_Source data_
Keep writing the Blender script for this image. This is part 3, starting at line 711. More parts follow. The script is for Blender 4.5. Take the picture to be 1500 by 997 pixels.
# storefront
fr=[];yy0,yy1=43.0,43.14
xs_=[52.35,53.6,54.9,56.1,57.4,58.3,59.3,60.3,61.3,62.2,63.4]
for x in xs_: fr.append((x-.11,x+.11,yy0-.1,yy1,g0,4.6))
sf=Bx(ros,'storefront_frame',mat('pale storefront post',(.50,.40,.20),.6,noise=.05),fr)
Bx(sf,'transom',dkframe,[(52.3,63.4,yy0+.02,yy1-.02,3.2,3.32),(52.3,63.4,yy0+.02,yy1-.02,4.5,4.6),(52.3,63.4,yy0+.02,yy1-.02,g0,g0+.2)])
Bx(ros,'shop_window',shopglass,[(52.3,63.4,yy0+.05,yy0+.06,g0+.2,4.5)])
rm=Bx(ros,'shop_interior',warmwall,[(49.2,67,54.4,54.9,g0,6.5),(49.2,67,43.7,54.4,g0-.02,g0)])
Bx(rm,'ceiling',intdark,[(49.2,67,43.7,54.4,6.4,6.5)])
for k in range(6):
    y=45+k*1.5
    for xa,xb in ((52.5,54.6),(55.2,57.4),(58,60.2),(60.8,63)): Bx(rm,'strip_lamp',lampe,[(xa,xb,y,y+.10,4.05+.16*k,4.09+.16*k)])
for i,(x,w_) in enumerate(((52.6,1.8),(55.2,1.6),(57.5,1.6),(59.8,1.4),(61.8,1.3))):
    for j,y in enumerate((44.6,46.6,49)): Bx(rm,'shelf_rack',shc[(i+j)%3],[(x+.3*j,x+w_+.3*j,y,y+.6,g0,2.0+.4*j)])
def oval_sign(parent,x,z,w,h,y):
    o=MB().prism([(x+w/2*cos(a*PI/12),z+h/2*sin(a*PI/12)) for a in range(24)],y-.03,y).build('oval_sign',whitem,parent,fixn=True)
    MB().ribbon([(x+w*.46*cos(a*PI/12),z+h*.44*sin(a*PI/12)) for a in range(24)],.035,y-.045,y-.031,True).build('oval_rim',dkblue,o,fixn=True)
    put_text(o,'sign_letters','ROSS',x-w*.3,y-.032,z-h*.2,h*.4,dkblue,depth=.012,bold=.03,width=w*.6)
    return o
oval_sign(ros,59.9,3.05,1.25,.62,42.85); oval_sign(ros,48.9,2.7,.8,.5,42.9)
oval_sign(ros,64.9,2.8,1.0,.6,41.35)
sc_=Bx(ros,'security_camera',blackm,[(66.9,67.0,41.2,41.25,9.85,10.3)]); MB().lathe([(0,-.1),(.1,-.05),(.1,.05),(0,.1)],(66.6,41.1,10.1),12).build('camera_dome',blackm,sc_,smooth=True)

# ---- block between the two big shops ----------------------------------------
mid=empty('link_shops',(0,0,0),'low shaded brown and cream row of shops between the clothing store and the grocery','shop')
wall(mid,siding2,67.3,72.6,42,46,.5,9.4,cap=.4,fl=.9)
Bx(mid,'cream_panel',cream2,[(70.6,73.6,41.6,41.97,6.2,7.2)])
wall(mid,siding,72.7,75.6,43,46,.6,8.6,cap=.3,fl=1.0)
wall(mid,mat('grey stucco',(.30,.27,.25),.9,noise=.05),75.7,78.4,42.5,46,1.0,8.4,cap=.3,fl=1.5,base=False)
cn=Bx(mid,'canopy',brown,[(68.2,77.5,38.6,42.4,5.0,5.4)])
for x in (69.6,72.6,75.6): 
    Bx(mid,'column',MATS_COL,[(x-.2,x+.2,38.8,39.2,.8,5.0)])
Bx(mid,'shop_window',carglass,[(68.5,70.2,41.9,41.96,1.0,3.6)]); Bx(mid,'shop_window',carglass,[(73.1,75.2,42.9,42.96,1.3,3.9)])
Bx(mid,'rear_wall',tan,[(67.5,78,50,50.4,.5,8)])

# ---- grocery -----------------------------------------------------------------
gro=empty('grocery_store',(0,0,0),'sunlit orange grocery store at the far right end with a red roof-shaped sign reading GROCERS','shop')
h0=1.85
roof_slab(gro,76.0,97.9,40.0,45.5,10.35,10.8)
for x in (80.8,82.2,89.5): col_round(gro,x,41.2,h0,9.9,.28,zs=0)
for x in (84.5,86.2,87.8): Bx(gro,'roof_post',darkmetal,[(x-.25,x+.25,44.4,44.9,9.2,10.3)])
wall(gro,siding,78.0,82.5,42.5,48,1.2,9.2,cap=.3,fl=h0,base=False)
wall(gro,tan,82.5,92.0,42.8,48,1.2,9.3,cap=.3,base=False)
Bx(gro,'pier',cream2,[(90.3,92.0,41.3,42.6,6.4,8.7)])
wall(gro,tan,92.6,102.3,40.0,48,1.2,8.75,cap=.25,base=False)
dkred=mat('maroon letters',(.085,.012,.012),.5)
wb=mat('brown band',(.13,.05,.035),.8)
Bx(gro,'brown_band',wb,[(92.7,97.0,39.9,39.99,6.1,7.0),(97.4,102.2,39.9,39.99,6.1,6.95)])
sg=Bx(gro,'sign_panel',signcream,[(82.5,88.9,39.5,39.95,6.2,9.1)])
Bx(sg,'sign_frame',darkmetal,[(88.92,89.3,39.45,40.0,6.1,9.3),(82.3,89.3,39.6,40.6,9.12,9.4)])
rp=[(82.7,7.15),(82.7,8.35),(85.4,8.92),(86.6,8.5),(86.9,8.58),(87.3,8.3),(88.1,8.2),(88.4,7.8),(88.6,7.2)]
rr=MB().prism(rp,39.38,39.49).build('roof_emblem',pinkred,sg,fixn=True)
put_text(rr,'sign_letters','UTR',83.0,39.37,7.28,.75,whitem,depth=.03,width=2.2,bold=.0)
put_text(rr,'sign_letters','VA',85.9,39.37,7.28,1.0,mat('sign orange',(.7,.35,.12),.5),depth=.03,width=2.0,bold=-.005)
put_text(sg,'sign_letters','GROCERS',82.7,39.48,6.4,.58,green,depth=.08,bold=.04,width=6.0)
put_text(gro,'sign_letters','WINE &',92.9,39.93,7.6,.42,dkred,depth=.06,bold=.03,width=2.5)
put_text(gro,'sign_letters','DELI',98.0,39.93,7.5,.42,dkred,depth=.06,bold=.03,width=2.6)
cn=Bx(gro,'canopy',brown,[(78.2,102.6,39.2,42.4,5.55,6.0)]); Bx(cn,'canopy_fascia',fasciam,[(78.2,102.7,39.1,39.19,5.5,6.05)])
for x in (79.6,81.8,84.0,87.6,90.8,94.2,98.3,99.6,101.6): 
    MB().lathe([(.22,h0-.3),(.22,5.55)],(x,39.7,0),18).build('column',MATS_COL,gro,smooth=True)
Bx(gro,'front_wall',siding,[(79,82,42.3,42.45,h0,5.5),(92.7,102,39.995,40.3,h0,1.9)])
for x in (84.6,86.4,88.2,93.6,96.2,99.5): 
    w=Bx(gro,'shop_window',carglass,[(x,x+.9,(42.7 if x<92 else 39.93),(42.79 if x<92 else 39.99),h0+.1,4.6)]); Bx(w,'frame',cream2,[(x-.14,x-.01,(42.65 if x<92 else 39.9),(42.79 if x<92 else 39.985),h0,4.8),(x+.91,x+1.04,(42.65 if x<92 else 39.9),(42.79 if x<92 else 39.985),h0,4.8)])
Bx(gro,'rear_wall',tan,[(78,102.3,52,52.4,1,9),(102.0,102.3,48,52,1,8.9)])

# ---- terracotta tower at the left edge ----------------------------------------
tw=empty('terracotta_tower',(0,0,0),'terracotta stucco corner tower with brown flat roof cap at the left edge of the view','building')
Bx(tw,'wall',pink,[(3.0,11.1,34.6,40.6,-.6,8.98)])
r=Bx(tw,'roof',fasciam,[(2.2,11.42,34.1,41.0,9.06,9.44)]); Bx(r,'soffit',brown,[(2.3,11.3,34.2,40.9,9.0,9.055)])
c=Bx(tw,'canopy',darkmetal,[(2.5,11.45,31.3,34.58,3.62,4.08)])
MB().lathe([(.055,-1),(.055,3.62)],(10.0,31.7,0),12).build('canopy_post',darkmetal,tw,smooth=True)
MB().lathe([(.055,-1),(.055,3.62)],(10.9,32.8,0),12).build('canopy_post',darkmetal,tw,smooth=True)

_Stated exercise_
Retype only the lines running from the top of the listing to the line that holds "mid=empty('link_shops',(0,0,0),'low shaded brown", both ends included.

_Exercise result_
Keep writing the Blender script for this image. This is part 3, starting at line 711. More parts follow. The script is for Blender 4.5. Take the picture to be 1500 by 997 pixels.
# storefront
fr=[];yy0,yy1=43.0,43.14
xs_=[52.35,53.6,54.9,56.1,57.4,58.3,59.3,60.3,61.3,62.2,63.4]
for x in xs_: fr.append((x-.11,x+.11,yy0-.1,yy1,g0,4.6))
sf=Bx(ros,'storefront_frame',mat('pale storefront post',(.50,.40,.20),.6,noise=.05),fr)
Bx(sf,'transom',dkframe,[(52.3,63.4,yy0+.02,yy1-.02,3.2,3.32),(52.3,63.4,yy0+.02,yy1-.02,4.5,4.6),(52.3,63.4,yy0+.02,yy1-.02,g0,g0+.2)])
Bx(ros,'shop_window',shopglass,[(52.3,63.4,yy0+.05,yy0+.06,g0+.2,4.5)])
rm=Bx(ros,'shop_interior',warmwall,[(49.2,67,54.4,54.9,g0,6.5),(49.2,67,43.7,54.4,g0-.02,g0)])
Bx(rm,'ceiling',intdark,[(49.2,67,43.7,54.4,6.4,6.5)])
for k in range(6):
    y=45+k*1.5
    for xa,xb in ((52.5,54.6),(55.2,57.4),(58,60.2),(60.8,63)): Bx(rm,'strip_lamp',lampe,[(xa,xb,y,y+.10,4.05+.16*k,4.09+.16*k)])
for i,(x,w_) in enumerate(((52.6,1.8),(55.2,1.6),(57.5,1.6),(59.8,1.4),(61.8,1.3))):
    for j,y in enumerate((44.6,46.6,49)): Bx(rm,'shelf_rack',shc[(i+j)%3],[(x+.3*j,x+w_+.3*j,y,y+.6,g0,2.0+.4*j)])
def oval_sign(parent,x,z,w,h,y):
    o=MB().prism([(x+w/2*cos(a*PI/12),z+h/2*sin(a*PI/12)) for a in range(24)],y-.03,y).build('oval_sign',whitem,parent,fixn=True)
    MB().ribbon([(x+w*.46*cos(a*PI/12),z+h*.44*sin(a*PI/12)) for a in range(24)],.035,y-.045,y-.031,True).build('oval_rim',dkblue,o,fixn=True)
    put_text(o,'sign_letters','ROSS',x-w*.3,y-.032,z-h*.2,h*.4,dkblue,depth=.012,bold=.03,width=w*.6)
    return o
oval_sign(ros,59.9,3.05,1.25,.62,42.85); oval_sign(ros,48.9,2.7,.8,.5,42.9)
oval_sign(ros,64.9,2.8,1.0,.6,41.35)
sc_=Bx(ros,'security_camera',blackm,[(66.9,67.0,41.2,41.25,9.85,10.3)]); MB().lathe([(0,-.1),(.1,-.05),(.1,.05),(0,.1)],(66.6,41.1,10.1),12).build('camera_dome',blackm,sc_,smooth=True)

# ---- block between the two big shops ----------------------------------------
mid=empty('link_shops',(0,0,0),'low shaded brown and cream row of shops between the clothing store and the grocery','shop')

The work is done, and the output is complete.